Monday, December 7, 2009

Some art analysis

Note: Comparison co-written with my ex-bf Kyle

Pour le comité de l'exposition du musée O'Drsay( To the Exhibition committee of the museum O’Drsay), The later nineteenth century artist found an interest in the working class specifically observing the society and nature of the continued cycle of the working class. Realism was what artist wanted to depict by creating scenes of the lower class at work.  I have chosen three powerful paintings which I am summiting for an exhibition. They are as follows;  The Gleaners by Jean-François Millet, The Stone Breakers by Gustave Courbet and Third Class Carriage by Honoré Daumier. These works range from the unemployed, lower working class, and to the lower middle class.

The first of these paintings is The Stone Breakers by Gustave Courbet depicting a poor youth gathering  the largest rocks he can carry and older man(possible his father) breaking the rocks into piles of gravel with a small hammer.  Their clothes have numerous holes and are extremely worn through, the young boy with only one suspender. This was intense labor that took up most of the day, we even see their cooking supplies which leads us to believe they were not close to the amenities city workers had.

The second painting is The Gleaners by Jean-François Millet shows the unfortunate women bent over in order to pick up small strands of wheat grain by grain after the farmers have completed their days harvest. It took hours in this uncomfortable position to collect enough wheat to make a single loaf of bread. Allowing these gleaners to collect the remaining wheat was considered charitable although the work was very painful and couldn’t make enough to feed the family.  This beautiful painting truly honors the unfortunate class by showing what they are able to accomplish as astonishing.

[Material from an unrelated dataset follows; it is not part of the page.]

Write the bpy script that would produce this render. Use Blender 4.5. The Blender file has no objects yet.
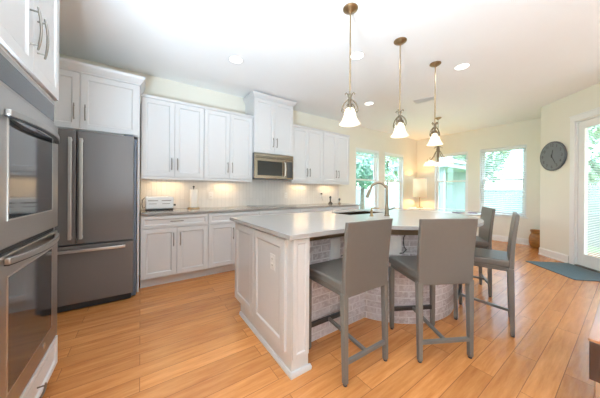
import bpy, bmesh, math, random
from mathutils import Vector, Matrix
from mathutils.geometry import tessellate_polygon
random.seed(7)
PI = math.pi
SC = bpy.context.scene
COL = SC.collection
def R(d): return math.radians(d)

# ------------------------------------------------------------------ camera
cam_d = bpy.data.cameras.new('camera'); cam = bpy.data.objects.new('camera', cam_d); COL.objects.link(cam)
cam_d.sensor_fit = 'HORIZONTAL'; cam_d.sensor_width = 36.0; cam_d.lens = 230.529*36/600
cam_d.shift_x = (300-299.911)/600; cam_d.shift_y = (191.098-199)/600; cam_d.clip_start = .02; cam_d.clip_end = 200
yaw, pit, rol = R(34.634), R(-.055), R(.357)
Dv = Vector((math.sin(yaw), math.cos(yaw), 0)); Rv = Vector((math.cos(yaw), -math.sin(yaw), 0)); Zv = Vector((0, 0, 1))
Fw = Dv*math.cos(pit)+Zv*math.sin(pit); Up = Zv*math.cos(pit)-Dv*math.sin(pit)
ix = Rv*math.cos(rol)+Up*math.sin(rol); iy = -Rv*math.sin(rol)+Up*math.cos(rol)
cam.matrix_world = Matrix(((ix.x, iy.x, -Fw.x, 0), (ix.y, iy.y, -Fw.y, 0), (ix.z, iy.z, -Fw.z, 1.192), (0, 0, 0, 1)))
SC.camera = cam

# ------------------------------------------------------------------ world, lights, exposure
W = bpy.data.worlds.new('world'); SC.world = W; W.use_nodes = True
wn = W.node_tree.nodes; wl = W.node_tree.links
sky = wn.new('ShaderNodeTexSky'); sky.sky_type = 'NISHITA'; sky.sun_disc = False; sky.sun_elevation = R(48); sky.sun_rotation = R(200)
sky.air_density = 1.0; sky.dust_density = 2.0
mixw = wn.new('ShaderNodeMixRGB'); mixw.inputs[0].default_value = .55; mixw.inputs[2].default_value = (1.0, 1.0, 1.0, 1)
wl.new(sky.outputs[0], mixw.inputs[1]); wl.new(mixw.outputs[0], wn['Background'].inputs[0])
WORLD = 3.6
wn['Background'].inputs[1].default_value = WORLD
SC.view_settings.view_transform = 'Standard'; SC.view_settings.look = 'None'; SC.view_settings.gamma = 1
SC.view_settings.use_curve_mapping = False
SC.view_settings.exposure = -.40
sd = bpy.data.lights.new('sun', 'SUN'); sd.energy = 6; sd.angle = R(3); sd.color = (1, .96, .9)
so = bpy.data.objects.new('sun', sd); so.rotation_euler = (R(26), 0, R(15)); COL.objects.link(so)
def area(name, loc, rot, sx, sy, e, col=(1, 1, 1), shape='RECTANGLE', spread=None, parent=None):
    l = bpy.data.lights.new(name, 'AREA'); l.shape = shape; l.size = sx; l.size_y = sy; l.energy = e; l.color = col
    if spread: l.spread = spread
    o = bpy.data.objects.new(name, l); o.location = loc; o.rotation_euler = rot; COL.objects.link(o)
    if parent: o.parent = parent
    return o
# bare fill lights added out of view, aimed up to brighten the ceiling
for ux, uy, ue in ((-.55, .35, 335), (4.2, -2.6, 75), (1.2, -2.4, 20)):
    area('ceiling_fill', (ux, uy, .95), (R(180), 0, 0), .5, .5, ue, (.66, .85, 1.0))
DOWN_E = 6      # each recessed ceiling light
DOWN_COL = (.84, .935, 1.0)
SC.cycles.use_denoising = True
SC.cycles.max_bounces = 10; SC.cycles.diffuse_bounces = 6; SC.cycles.glossy_bounces = 5
SC.cycles.transparent_max_bounces = 16; SC.cycles.sample_clamp_indirect = 6
SC.cycles.caustics_reflective = False; SC.cycles.caustics_refractive = False

# ------------------------------------------------------------------ materials
def newmat(name):
    m = bpy.data.materials.new(name); m.use_nodes = True
    return m, m.node_tree.nodes, m.node_tree.links, m.node_tree.nodes['Principled BSDF']
def mat(name, col, rough=.5, metal=0, noise=0, nscale=20, bump=0, bscale=60, spec=.5, stretch=None, coat=0, emit=None, estr=0, sub=0):
    m, n, l, b = newmat(name)
    b.inputs['Base Color'].default_value = (*col, 1); b.inputs['Roughness'].default_value = rough
    b.inputs['Metallic'].default_value = metal; b.inputs['Specular IOR Level'].default_value = spec
    if coat: b.inputs['Coat Weight'].default_value = coat; b.inputs['Coat Roughness'].default_value = .08
    if emit: b.inputs['Emission Color'].default_value = (*emit, 1); b.inputs['Emission Strength'].default_value = estr
    tc = n.new('ShaderNodeTexCoord'); mp = n.new('ShaderNodeMapping'); l.new(tc.outputs['Object'], mp.inputs[0])
    if stretch: mp.inputs['Scale'].default_value = stretch
    if noise:
        t = n.new('ShaderNodeTexNoise'); t.inputs['Scale'].default_value = nscale; t.inputs['Detail'].default_value = 4
        l.new(mp.outputs[0], t.inputs['Vector'])
        mx = n.new('ShaderNodeMixRGB'); mx.inputs[1].default_value = (*[c*(1-noise) for c in col], 1)
        mx.inputs[2].default_value = (*[min(1, c*(1+noise)) for c in col], 1)
        l.new(t.outputs['Fac'], mx.inputs[0]); l.new(mx.outputs[0], b.inputs['Base Color'])
    if bump:
        t = n.new('ShaderNodeTexNoise'); t.inputs['Scale'].default_value = bscale; l.new(mp.outputs[0], t.inputs['Vector'])
        bp = n.new('ShaderNodeBump'); bp.inputs['Strength'].default_value = bump; bp.inputs['Distance'].default_value = .004
        l.new(t.outputs['Fac'], bp.inputs['Height']); l.new(bp.outputs[0], b.inputs['Normal'])
    return m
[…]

The third painting is Third Class Carriage by Honoré Daumier where lower class sits so close to the middle class yet cannot get out of the endless cycle of poverty. Daumier is deeply concerned in the underprivileged people. In this painting he particularly wants his audience to know the cycle will continue from the grandmother, mother and finally to the child. This is characteristic to Daumier’s work as the people are sort of character looking, yet it is as though you a in the scene with them. Yet it is still from his very personal feeling in the way he depicts them appearing soft and homey definitely contrasting the more middle class society behind them with their more straight lined features. He wanted to draw attention to this major aspect of life.

These three works although created by different people at different times in different places they all seem to paint a story of the struggles associated with the lower class.  People with nothing but their families to help each other survive the ordeal of poverty and to make life endurable. Out of the many possible submissions to make these works have a powerful message, that there is a cycle that keeps the few wealthy and the many poor. With the exhibition of these great works I hope for their message to spread and the cycle dampened for a more equal quality of life.